Why do Tories all look the same? This year, having never been to a party conference before, I went to the Labour one in Brighton, then the Tory one in Manchester. At each, the political weather was what you’d expect. What struck me most, however, was the difference in clothing. In Brighton, I saw women with pink hair and men wearing T-shirts that read ‘Stop the war’ or ‘Never kissed a Tory’; scruffy young Corbynistas rubbing up against nervous-looking Blairites.
At the Conservative conference, there was only one tribe — and its uniform was a bland blue suit. I expected to find a mix of styles as at the Labour convention. I pictured country bumpkins in red corduroy mingling with city slickers; shy Tories in twinsets and not-so-shy Tories in loud garments. Surely there would be as many different types as there are variants of Labourite? I imagined I would see a few of the tribes.
I was wrong. Almost everyone wore the same outfit. Everywhere I looked, there were identikit men in two-piece tailoring, strutting around against the bright blue backdrop of the conference panelling. Young and old looked the same. Many women also wore blue business suits.
The Conservatives like to talk about diversity a lot. They don’t want to be thought of as the party of white male privilege, and they aren’t. There’s no shortage of ethnic minorities milling about, cheering on Theresa May and roaring approvingly at Boris. That’s something to be celebrated.
No, the problem is not that the Tories are too white — it’s that they are too blue. The conference looks like a sea of corporate blandness, and it’s suffocating.
The whole party seems to have become professionalised to the point that it feels uncomfortable even to deviate from this boringly ubiquitous appearance. It feels a bit fascistic. In the conference hall, I wore a brightly coloured coat: you could spot me from across the room. If I had done the same at Labour, nobody would have noticed. When everyone dresses the same, it makes the entire atmosphere feel a lot more dull.
Where has this generic Tory look come from? In the main exhibition hall, I found a tailor selling suits; he told me he had done a brisk trade all day. He had already sold 50 blue ‘corporate suits’ and expected to sell many more — possibly to those unfortunate delegates who had not realised what they were expected to wear. ‘They are associated with power,’ he said. ‘The blue suit is the power suit.’ One Tory grandee told me that his own tailor had suggested his grey hair would look better next to blue fabric.
So that explained it: everyone at the Tory conference is power-dressing. They think the party is their ticket to success, so they all dress up to look like members of the same managerial class. Lobbyists, journalists, activists, party members, politicians — they all looked exactly the same. Even the G4S security guards blended in. When the halls filled up for the speeches, it looked like a convention for Patrick Bateman — or George Osborne — lookalikes.

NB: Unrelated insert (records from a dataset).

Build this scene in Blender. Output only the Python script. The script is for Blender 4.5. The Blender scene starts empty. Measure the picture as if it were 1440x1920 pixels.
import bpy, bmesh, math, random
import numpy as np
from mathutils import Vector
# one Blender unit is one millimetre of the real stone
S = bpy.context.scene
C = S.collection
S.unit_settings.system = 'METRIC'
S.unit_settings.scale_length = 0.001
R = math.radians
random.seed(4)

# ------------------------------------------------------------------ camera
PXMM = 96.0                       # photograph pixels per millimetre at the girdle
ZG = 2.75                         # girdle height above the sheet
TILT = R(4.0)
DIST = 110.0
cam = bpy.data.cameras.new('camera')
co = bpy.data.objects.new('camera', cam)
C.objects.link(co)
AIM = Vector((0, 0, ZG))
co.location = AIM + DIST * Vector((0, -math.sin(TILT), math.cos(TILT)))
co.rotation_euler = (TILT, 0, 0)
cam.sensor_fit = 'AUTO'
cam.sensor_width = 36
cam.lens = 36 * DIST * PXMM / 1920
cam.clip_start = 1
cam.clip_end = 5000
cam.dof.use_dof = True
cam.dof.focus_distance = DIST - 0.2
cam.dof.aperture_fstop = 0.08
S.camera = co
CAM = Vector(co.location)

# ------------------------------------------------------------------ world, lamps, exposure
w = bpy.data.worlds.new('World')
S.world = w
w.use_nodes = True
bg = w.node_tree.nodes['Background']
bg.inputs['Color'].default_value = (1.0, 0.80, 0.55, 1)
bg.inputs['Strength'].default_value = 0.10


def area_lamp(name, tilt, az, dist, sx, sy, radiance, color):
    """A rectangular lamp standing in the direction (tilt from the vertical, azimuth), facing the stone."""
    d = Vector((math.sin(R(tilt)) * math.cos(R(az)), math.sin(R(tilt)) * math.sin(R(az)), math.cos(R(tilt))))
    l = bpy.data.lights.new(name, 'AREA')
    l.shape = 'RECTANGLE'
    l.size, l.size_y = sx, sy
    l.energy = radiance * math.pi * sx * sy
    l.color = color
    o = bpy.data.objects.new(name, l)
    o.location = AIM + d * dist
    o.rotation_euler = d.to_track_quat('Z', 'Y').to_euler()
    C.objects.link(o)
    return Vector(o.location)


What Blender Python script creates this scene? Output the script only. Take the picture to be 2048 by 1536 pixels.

I had expected a little eccentricity —green velvet coats or orange socks, perhaps. But no. I did spy one or two tweed jackets, but the men wearing them looked sheepish and anxious. I also saw a man in a kilt who looked positively deranged. The only truly eccentric costume turned out to be a wedding dress. It was worn by the swivel-eyed controversy jockey Katie Hopkins.
It’s no wonder Boris Johnson and Jacob Rees-Mogg are so popular. Amid the blue wash, they seem so colourful. Boris wore a blue suit, too, but nothing stops him standing out.
The Mogg, for his part, sported a darker, double-breasted number in a more traditional cut. He looked sharper than all the blues around him. I’d expected his acolytes to wear something similar, but they preferred to play it safe in their sensible standard-issue suits. (Mogg told me he found the thought of his fans copying his style ‘terrifying’.) It’s also not surprising May’s kitten heels have been so fetishised by Tories: anything that isn’t a blue jacket and trousers becomes fascinating.
I bumped into one of the Prime Minister’s advisers and asked him whether he had spotted this sartorial fact. Reluctantly, he agreed that everyone looked alike. ‘The stats will show, though, that there are a wide range of different people here at conference,’ he told me. And with that, in a swish of his blue suit, he was gone.